Soaring energy bills prevent Brits from buying low carbon heating technology

Energy bills

New data from The Eco Experts‘ National Home Energy Survey has revealed that soaring energy bills and the rise in cost of living has made 43% of Brits less likely to purchase low carbon technology in the past 12 months.

Low carbon heating products such as air source heat pumps could help UK households to reduce their energy bills and shrink their carbon footprint by 44%. A heat pump typically saves £6,700 overall compared to a gas boiler, but rising energy costs have denied nearly half of survey respondents the chance to buy green.

The survey of over 2,000 adults found that a quarter of respondents would buy a heat pump (24%) if money were no concern, compared to only 2% of surveyed Brits who did purchase a heat pump in the past 12 months.

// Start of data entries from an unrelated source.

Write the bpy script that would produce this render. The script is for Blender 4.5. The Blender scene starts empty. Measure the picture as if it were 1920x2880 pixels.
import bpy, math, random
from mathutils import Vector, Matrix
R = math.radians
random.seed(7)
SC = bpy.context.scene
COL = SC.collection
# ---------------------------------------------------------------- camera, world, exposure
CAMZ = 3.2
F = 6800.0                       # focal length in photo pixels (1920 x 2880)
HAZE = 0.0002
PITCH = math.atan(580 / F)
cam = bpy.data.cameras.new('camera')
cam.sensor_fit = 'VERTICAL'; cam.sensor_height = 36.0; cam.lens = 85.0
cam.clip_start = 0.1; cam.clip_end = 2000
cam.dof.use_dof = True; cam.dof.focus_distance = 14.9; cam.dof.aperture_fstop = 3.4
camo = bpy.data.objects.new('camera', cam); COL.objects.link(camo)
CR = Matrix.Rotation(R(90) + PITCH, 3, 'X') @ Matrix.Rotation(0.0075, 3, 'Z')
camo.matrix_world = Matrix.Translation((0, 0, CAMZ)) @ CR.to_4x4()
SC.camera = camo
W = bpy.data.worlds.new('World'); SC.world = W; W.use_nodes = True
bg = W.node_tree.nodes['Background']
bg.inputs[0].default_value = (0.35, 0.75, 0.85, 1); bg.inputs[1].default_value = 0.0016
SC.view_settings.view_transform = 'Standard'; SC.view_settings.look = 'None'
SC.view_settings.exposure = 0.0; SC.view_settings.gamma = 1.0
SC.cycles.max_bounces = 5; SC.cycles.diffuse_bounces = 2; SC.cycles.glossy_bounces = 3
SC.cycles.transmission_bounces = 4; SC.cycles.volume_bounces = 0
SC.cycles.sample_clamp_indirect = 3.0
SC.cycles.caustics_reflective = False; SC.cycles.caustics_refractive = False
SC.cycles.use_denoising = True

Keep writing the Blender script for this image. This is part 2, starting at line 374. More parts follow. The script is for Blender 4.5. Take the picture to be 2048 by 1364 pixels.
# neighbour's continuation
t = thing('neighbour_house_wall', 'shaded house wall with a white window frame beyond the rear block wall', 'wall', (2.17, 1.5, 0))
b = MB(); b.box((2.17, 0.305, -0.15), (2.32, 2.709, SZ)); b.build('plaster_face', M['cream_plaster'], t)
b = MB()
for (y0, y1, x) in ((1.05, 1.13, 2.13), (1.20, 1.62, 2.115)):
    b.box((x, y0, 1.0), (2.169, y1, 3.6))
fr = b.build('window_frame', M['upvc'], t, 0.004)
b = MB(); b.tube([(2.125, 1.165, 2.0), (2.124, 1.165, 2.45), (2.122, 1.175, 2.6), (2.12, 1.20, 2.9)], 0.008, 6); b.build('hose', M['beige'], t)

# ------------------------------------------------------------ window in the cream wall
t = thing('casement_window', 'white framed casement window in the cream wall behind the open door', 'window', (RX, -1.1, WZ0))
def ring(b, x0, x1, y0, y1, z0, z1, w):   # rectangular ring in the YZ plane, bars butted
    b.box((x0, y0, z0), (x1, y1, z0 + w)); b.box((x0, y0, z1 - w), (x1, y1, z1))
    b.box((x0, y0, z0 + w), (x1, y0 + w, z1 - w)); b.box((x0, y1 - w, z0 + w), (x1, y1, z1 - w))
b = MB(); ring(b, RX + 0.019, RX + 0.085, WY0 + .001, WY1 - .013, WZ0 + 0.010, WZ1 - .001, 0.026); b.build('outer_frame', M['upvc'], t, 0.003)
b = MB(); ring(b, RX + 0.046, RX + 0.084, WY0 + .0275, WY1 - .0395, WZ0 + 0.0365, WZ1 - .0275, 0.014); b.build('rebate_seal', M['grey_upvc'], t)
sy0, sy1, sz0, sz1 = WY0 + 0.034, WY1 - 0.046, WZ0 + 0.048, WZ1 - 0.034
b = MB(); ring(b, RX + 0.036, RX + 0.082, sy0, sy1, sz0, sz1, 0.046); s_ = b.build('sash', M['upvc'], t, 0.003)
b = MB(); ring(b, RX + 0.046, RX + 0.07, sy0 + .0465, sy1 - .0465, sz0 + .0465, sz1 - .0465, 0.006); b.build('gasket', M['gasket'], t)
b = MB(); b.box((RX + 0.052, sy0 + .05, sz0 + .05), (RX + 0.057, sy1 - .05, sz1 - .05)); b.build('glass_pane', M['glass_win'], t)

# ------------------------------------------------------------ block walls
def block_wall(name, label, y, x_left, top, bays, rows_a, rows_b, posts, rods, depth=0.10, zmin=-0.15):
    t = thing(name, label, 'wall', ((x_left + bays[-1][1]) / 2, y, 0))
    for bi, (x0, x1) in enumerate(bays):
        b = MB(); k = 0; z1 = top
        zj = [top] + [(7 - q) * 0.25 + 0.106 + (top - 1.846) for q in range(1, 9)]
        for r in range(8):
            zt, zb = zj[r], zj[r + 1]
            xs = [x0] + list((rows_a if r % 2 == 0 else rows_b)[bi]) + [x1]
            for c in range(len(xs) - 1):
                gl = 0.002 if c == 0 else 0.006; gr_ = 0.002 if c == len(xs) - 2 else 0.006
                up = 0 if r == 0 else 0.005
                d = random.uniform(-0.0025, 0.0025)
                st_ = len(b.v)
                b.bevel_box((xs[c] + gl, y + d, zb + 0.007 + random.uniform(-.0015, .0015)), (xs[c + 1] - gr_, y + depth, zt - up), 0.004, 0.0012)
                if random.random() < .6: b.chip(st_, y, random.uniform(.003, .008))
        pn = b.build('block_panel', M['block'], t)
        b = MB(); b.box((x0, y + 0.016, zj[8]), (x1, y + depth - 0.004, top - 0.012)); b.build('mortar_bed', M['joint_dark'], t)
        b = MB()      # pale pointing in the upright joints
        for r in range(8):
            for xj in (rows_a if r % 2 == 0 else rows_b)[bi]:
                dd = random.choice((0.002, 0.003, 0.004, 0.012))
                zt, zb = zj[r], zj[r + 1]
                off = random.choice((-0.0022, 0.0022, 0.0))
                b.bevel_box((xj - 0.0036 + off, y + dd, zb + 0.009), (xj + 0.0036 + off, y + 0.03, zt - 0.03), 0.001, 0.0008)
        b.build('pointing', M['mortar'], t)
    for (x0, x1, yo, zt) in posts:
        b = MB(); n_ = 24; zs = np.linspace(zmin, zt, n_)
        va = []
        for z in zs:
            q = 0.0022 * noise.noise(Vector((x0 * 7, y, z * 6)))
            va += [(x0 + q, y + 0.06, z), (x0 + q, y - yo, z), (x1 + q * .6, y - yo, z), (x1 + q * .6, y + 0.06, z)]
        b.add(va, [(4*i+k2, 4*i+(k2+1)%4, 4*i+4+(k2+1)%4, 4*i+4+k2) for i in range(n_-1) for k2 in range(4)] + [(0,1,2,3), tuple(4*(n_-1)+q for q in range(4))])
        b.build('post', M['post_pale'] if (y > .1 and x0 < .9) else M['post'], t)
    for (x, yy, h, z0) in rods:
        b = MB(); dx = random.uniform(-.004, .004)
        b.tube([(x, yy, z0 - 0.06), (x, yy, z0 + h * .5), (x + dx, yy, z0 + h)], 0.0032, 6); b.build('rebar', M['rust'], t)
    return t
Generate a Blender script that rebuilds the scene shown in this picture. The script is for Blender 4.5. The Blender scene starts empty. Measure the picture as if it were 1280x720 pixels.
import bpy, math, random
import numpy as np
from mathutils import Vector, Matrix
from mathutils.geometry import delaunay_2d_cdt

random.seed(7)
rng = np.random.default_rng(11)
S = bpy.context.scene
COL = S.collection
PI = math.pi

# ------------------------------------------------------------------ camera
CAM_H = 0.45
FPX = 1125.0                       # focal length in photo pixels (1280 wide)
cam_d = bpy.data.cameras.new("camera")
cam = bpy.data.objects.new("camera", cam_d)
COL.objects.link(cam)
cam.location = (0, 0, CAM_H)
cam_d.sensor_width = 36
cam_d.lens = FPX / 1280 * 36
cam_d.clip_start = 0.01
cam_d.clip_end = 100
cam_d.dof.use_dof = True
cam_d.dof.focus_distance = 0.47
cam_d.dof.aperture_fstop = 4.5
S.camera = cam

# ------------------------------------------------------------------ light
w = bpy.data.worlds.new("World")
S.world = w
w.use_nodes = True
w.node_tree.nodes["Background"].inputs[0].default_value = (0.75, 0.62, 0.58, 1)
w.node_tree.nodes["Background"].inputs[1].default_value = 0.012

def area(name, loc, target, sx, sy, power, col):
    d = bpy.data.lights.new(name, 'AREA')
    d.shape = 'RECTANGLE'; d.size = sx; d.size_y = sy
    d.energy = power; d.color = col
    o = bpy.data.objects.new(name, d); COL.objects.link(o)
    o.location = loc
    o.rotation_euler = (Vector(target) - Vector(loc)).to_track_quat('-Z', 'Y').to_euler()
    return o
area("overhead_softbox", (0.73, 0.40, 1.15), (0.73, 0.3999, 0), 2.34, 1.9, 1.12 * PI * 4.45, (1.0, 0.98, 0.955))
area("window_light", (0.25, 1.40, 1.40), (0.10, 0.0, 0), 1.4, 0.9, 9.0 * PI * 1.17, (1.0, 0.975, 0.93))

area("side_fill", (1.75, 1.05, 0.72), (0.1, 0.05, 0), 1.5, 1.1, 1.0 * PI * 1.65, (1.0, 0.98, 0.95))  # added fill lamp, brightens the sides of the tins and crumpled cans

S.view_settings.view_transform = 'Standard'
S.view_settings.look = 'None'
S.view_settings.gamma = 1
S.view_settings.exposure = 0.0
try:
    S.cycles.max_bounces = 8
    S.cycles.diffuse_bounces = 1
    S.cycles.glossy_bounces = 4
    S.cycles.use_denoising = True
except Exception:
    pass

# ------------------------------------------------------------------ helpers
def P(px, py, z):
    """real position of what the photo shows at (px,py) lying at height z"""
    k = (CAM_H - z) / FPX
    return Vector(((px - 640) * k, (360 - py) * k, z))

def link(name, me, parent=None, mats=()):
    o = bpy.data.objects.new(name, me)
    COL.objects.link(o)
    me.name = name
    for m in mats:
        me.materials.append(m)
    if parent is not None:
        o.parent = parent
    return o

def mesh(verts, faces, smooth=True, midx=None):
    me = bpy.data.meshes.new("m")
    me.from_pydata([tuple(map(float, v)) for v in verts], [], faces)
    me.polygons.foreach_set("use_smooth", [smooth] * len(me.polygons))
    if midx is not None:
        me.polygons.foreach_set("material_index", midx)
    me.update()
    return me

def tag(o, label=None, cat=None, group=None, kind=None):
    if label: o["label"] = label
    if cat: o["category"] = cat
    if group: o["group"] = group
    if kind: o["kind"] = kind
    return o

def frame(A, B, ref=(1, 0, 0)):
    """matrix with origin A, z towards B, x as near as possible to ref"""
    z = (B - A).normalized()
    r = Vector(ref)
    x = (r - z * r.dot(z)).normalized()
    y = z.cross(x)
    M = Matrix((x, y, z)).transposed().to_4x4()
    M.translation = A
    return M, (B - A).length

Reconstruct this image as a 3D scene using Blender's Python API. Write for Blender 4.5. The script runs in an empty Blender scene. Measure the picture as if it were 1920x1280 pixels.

Rising energy bills and the general cost of living has had the biggest effect on middle-earning households, which have a total income between 40,000 and £149,999. In fact, 51% of people from these households said they were less likely to consider buying green products as a result.

Green energy options were found to be more viable once people reached a higher earnings threshold and were therefore not as impacted by the cost-of-living crisis. 38% of people earning over 200k purchased solar panels in the last 12 months (vs just 7% of people on £40-70k) and 50% of people earning over £200k buying an electric vehicle (vs just 8% of those earning £40-70k).

Whilst 49% of respondents admitted making energy efficient measures in their home due to climate change concerns, the majority of eco-friendly behaviour was driven by the cost-of-living crisis; with 81% of respondents admitting to reducing their heating usage, turning off lights or using energy saving bulbs and to cope with rising energy bills.

Josh Jackman, Lead Writer at The Eco Experts comments, “Our survey shows the appetite for green energy is there, but the cost-of-living crisis is making it impossible for people to make the changes they want to. It’s upsetting that household changes have overwhelmingly been minor alterations made spurred by a desperate need to cut costs, as people are unable to make larger green purchases that would make a real difference to their wallet and the climate.”